God is giving us showers of blessing in connexion with the General Church Mission here. It is not too much to say that
this great town is being mightily stirred, and there is every reason to believe that a large number of wanderers are being
brought home to the Father's house.
It has been explicitly understood from the first that this mission is simply a simultaneous and not a united mission; that is to say, that each church is acting quite independently, on its own responsibility. By this wise arrangement those serious
difficulties in united action which arise from the unhappy divergencies of opinion in the Church of England have been
entirely avoided. It is clearly understood that no clergyman is any more responsible for what happens in another church
than he is on any ordinary occasion. All ecclesiastical strife having thus been avoided, men's minds have been left all the
more free to receive the spiritual impressions of the mission, and, so far as we can hear, a very deep impression has been
produced in many of the churches.
At the parish church (St. Martin's) the Rev. W. Hay Aitken has been the missioner, and the congregations have gone on
increasing, till on Thursday evening hundreds turned back from the doors, unable to make their way through the crowd
at the bottom of the church. Perhaps the most interesting feature of the mission here has been the services for business
men at one o'clock; towards the end of the week they mustered a very large attendance - not less than 1,000 persons
must have been present on Friday. Every night the anxious have been invited to repair to the schoolroom after the service, and on each occasion there has been a very considerable response.

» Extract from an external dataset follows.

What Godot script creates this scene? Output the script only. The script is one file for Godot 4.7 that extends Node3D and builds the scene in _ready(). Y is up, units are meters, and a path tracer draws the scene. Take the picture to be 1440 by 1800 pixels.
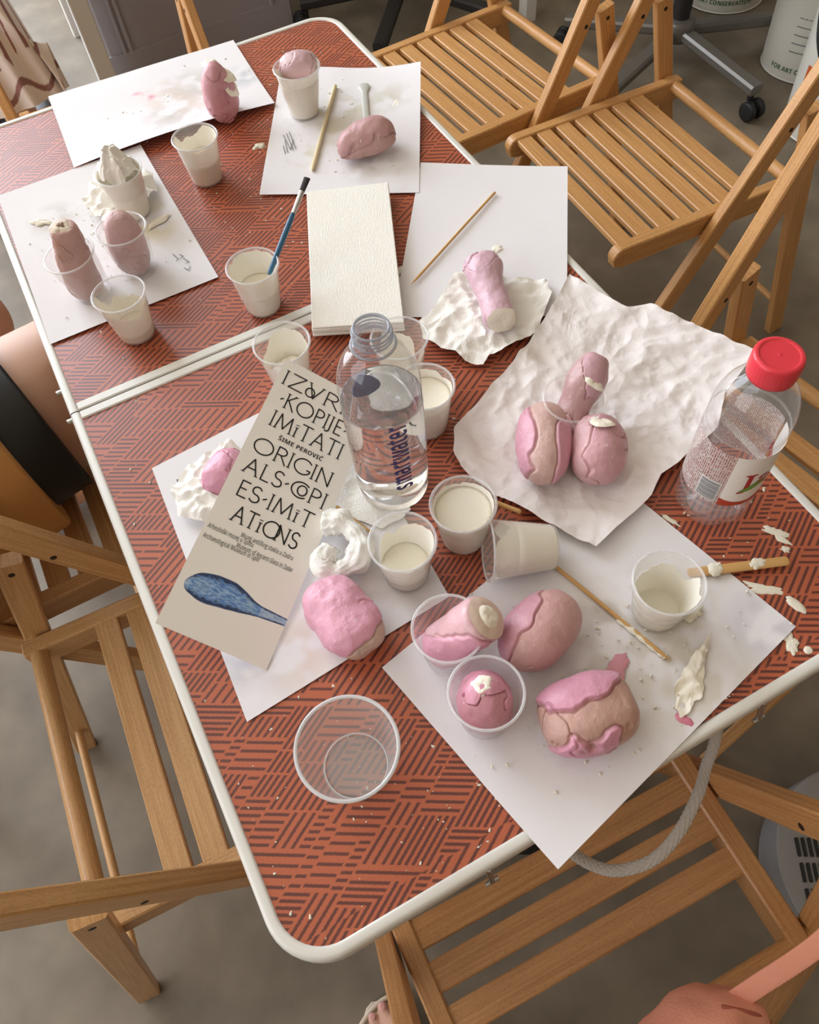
extends Node3D

const TT := 0.70          # height of the table top
var rng := RandomNumberGenerator.new()
var nz := FastNoiseLite.new()
var nz2 := FastNoiseLite.new()
var used := {}
var M := {}
var uv_swap := Vector2.ZERO   # when set, a grid lays u across and v along, in metres

# ---------------------------------------------------------------- naming
func numbered(called: String) -> String:
	if not used.has(called):
		used[called] = 0
		return called
	used[called] += 1
	return "%s_%03d" % [called, used[called]]

func tag(o: Node3D, label: String, category: String, group := "") -> Node3D:
	o.set_meta("label", label)
	o.set_meta("category", category)
	if group:
		o.set_meta("group", group)
	return o

func thing(called: String, label: String, category: String, at := Vector3.ZERO, turn := 0.0, group := "") -> Node3D:
	var o := Node3D.new()
	o.name = numbered(called)
	add_child(o)
	o.position = at
	o.rotation.y = turn
	return tag(o, label, category, group)

func obj(called: String, mesh: Mesh, mat: Material, parent: Node3D = self) -> MeshInstance3D:
	var o := MeshInstance3D.new()
	o.mesh = mesh
	o.material_override = mat
	o.name = numbered(called) if parent == self else called
	parent.add_child(o, true)
	return o

func struct(called: String, mesh: Mesh, mat: Material, parent: Node3D = self) -> MeshInstance3D:
	var o := obj(called, mesh, mat, parent)
	if parent == self:
		o.set_meta("kind", "structure")
	return o

# ---------------------------------------------------------------- meshes
func build(V: PackedVector3Array, I: PackedInt32Array, UV := PackedVector2Array(), C := PackedColorArray(), wrap := 0) -> ArrayMesh:
	var N := PackedVector3Array()
	N.resize(V.size())
	for k in range(0, I.size(), 3):
		var a := V[I[k]]
		var n := (V[I[k + 2]] - a).cross(V[I[k + 1]] - a)
		N[I[k]] += n
		N[I[k + 1]] += n
		N[I[k + 2]] += n
	if wrap > 0:
		for r in range(0, V.size() - wrap + 1, wrap):
			var s := N[r] + N[r + wrap - 1]
			N[r] = s
			N[r + wrap - 1] = s
	for k in N.size():
		N[k] = N[k].normalized() if N[k].length_squared() > 1e-24 else Vector3.UP
	var A := []
	A.resize(Mesh.ARRAY_MAX)
	A[Mesh.ARRAY_VERTEX] = V
	A[Mesh.ARRAY_NORMAL] = N
	if UV.size():
		A[Mesh.ARRAY_TEX_UV] = UV
	if C.size():
		A[Mesh.ARRAY_COLOR] = C
	A[Mesh.ARRAY_INDEX] = I
	var m := ArrayMesh.new()
	m.add_surface_from_arrays(Mesh.PRIMITIVE_TRIANGLES, A)
	return m

# rows v = 0..nv of columns u = 0..nu; dp/du x dp/dv points outwards
func grid(nu: int, nv: int, f: Callable, col = null, wrap := true, keep = null) -> ArrayMesh:
	var V := PackedVector3Array()
	var T := PackedVector2Array()
	var C := PackedColorArray()
	var I := PackedInt32Array()
	for j in nv + 1:
		for i in nu + 1:
			var u := float(i) / nu
			var v := float(j) / nv
			V.append(f.call(u, v))
			T.append(Vector2(v * uv_swap.x, u * uv_swap.y) if uv_swap.x > 0.0 else Vector2(u, v))
			if col != null:
				C.append(col.call(u, v))
	for j in nv:
		for i in nu:
			if keep != null and not keep.call((i + 0.5) / nu, (j + 0.5) / nv):
				continue
			var a := j * (nu + 1) + i
			var b := a + nu + 1
			I.append_array([a, b, a + 1, a + 1, b, b + 1])
	return build(V, I, T, C, nu + 1 if wrap else 0)

# profile of (radius, height) from bottom to top, outside facing out
func lathe(P: PackedVector2Array, seg := 48, ripple = null) -> ArrayMesh:
	var n := P.size() - 1
	return grid(seg, n, func(u: float, v: float):
		var p := P[int(round(v * n))]
		var r := p.x
		if ripple != null:
			r = ripple.call(u, p)
		return Vector3(cos(-u * TAU) * r, p.y, sin(-u * TAU) * r))

func prof(A: Array) -> PackedVector2Array:
	var P := PackedVector2Array()
	for k in range(0, A.size(), 2):
		P.append(Vector2(A[k], A[k + 1]))
	return P

# round profile corners through Catmull-Rom
func smooth2(A: Array, per := 6) -> PackedVector2Array:
	var Q := prof(A)
	var P := PackedVector2Array()
	for i in Q.size() - 1:
		for k in per:
			P.append(Q[i].cubic_interpolate(Q[i + 1], Q[maxi(i - 1, 0)], Q[mini(i + 2, Q.size() - 1)], float(k) / per))
	P.append(Q[-1])
	return P

func spline(A: Array, per := 8) -> PackedVector3Array:
	var P := PackedVector3Array()
	for i in A.size() - 1:
		for k in per:
			P.append(A[i].cubic_interpolate(A[i + 1], A[maxi(i - 1, 0)], A[mini(i + 2, A.size() - 1)], float(k) / per))
	P.append(A[-1])
	return P

# swept tube with closed ends; radius from rad(t), flattened by flat along its second axis
func tube(P: PackedVector3Array, rad: Callable, seg := 12, flat := 1.0, up := Vector3.UP, rip = null) -> ArrayMesh:
	var n := P.size() - 1
	var rows := n + 2
	return grid(seg, rows, func(u: float, v: float):
		var j := int(round(v * rows))
		var k := clampi(j - 1, 0, n)
		var t: Vector3 = (P[mini(k + 1, n)] - P[maxi(k - 1, 0)]).normalized()
		var s := up.cross(t)
		if s.length() < 0.05:
			s = Vector3.RIGHT.cross(t)
		s = s.normalized()
		var w := t.cross(s)
		var r: float = 0.0 if j == 0 or j == rows else rad.call(float(k) / n)
		if rip != null:
			r *= rip.call(u, float(k) / n)
		return P[k] + s * cos(u * TAU) * r + w * sin(u * TAU) * r * flat)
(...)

The Rev. R. C. Billing, of Islington, has had very great encouragement in the church in which he has been labouring. Seeking souls have been numbered by scores there, and some. times even by hundreds. Similar blessing has accompanied the work of the Rev. J. Honeyburne, when the church has been so crowded that an overflow meeting has had to be held in the schoolroom, where the vicar's brother, a Cambridge undergraduate, has been much blessed in his work.
Good work, too, of a most interesting character is reported from the church at which the Rev. G. Thornton, of Bengeo, has been mission preacher; and similar good news has been heard from St. Clements and from Sparkbrook. In the former the Rey. R.W.Aitken has been labouring with much encouragement and many signs of blessing; in the latter the Rev. Mr. Tyler has been the missioner and has pleaded with much earnestness and power with a congregation composed to a large extent of persons in the higher social grades. The work has extended to some country districts beyond the town. From Perry Barr, Mr Snepp reports that a very blessed work of grace has resulted from the earnest and powerful preaching of Rev W H Wright, vicar of St Paul's Cheltenham and similar tidings have reached us of the work of the Rev. Mr Latham, at Mr Barkerville's suburban church.
Altogether there is every reason to believe that a very large and widespread blessing is falling upon this town.
"The Christian," January 31st, 1878.